As you have no doubt seen, President Obama came out in support of marriage equality yesterday. And good for him!
For those of us who follow the UN, the Obama administration’s approach to LGBT issues in Turtle Bay (and Geneva) has been unquestionably progressive.
One of the first indications that this was to be a new era of robust American support for LGBT rights at the UN came just one month after the inauguration.
In February 2009, the USA voted for a Genera Assembly resolution condemning “all forms of discrimination and all other human rights violations based on sexual orientation.” Just two months prior (when President Bush was still in charge) the USA voted against a similar resolution calling for the universal decriminalization of homosexuality. The Bush administration couched its objections in legal technicalities. The Obama administration did not have the same hangups.
Then, there was a somewhat technical and in the weeds issue at the Economic and Social Council over giving an NGO which focuses on global LGBT rights credentials to attend UN meetings. The NGO, International Gay and Lesbian Human Rights Commission, had been seeking credentials but some countries on ECOSOC (namely, conservative Muslim countries backed by the USA) put up roadblocks to prevent their accreditation.
In July 2010, the NGO finally got its UN passes in a vote at ECOSOC, thanks to the strong support of the Obama administration. How do I know the support was so strong? The White House issued a statement directly following vote praising the result. Needless to say, it is remarkable that the President of the United States would weigh in directly on a deep-in-the-weeds issue like an NGO’s accreditation at the UN.

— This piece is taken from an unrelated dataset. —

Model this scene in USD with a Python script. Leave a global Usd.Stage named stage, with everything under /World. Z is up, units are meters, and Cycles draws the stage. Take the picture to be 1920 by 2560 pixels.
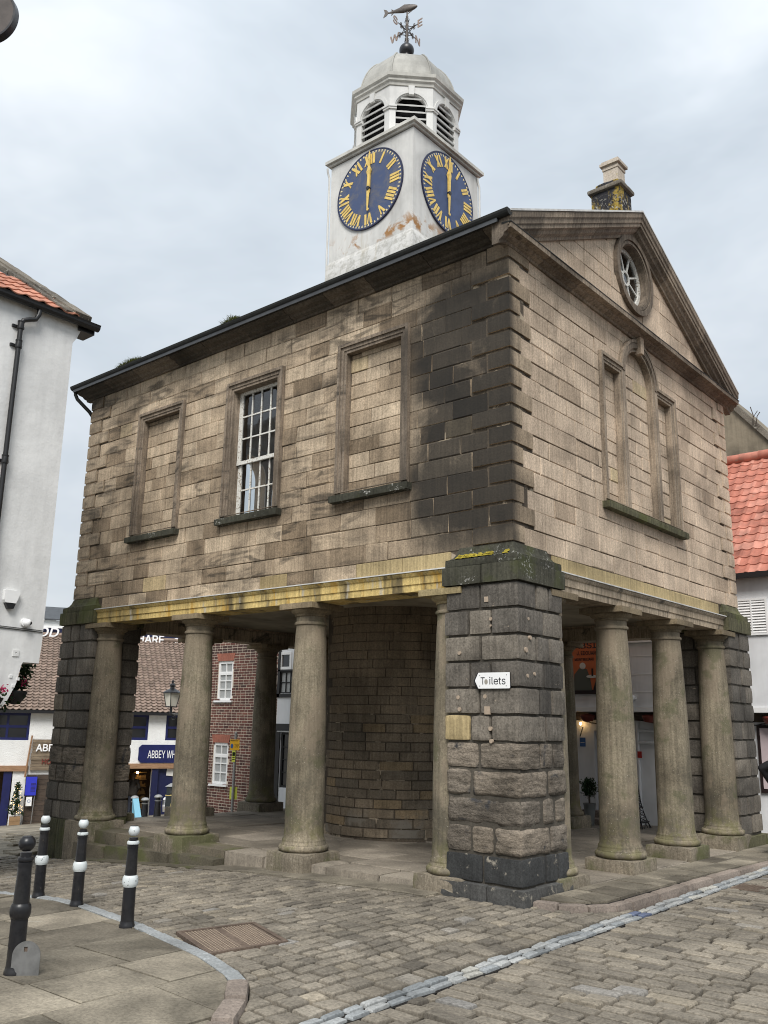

Then in December 2010, the USA inserted itself into another in-the-weeds debate over LGBT rights. A measure introduced by the United States at the General Assembly helped restore “sexual orientation” to a list of groups that should receive special protection from extrajudicial killing. The measure was opposed by conservative member states, but the USA used its diplomatic weight to muscle the symbolic resolution through the General Assembly. Also in December 2010, US Ambassador Susan Rice used a Human Rights Day speech to announce the American participation in what is called “The LGBT Core Group” at the United Nations.
Next, in June 2011, the USA supported an historic Human Rights Council resolution recognizing discrimination against LGBT communities as a global human rights problem. The resolution passed, despite the objections of conservative countries. This was no small feat.
This diplomatic maneuvering culminated in a speech by Hillary Clinton at the Human Rights Council in Geneva in which she proclaimed global LGBT rights to be an American foreign policy priority. (Parts of this post were taken from a blog post I wrote at the time of Secretary Clinton’s announcement).
So, yesterday, President Obama simply brought home the kind of human rights push that his administration has been pursuing abroad.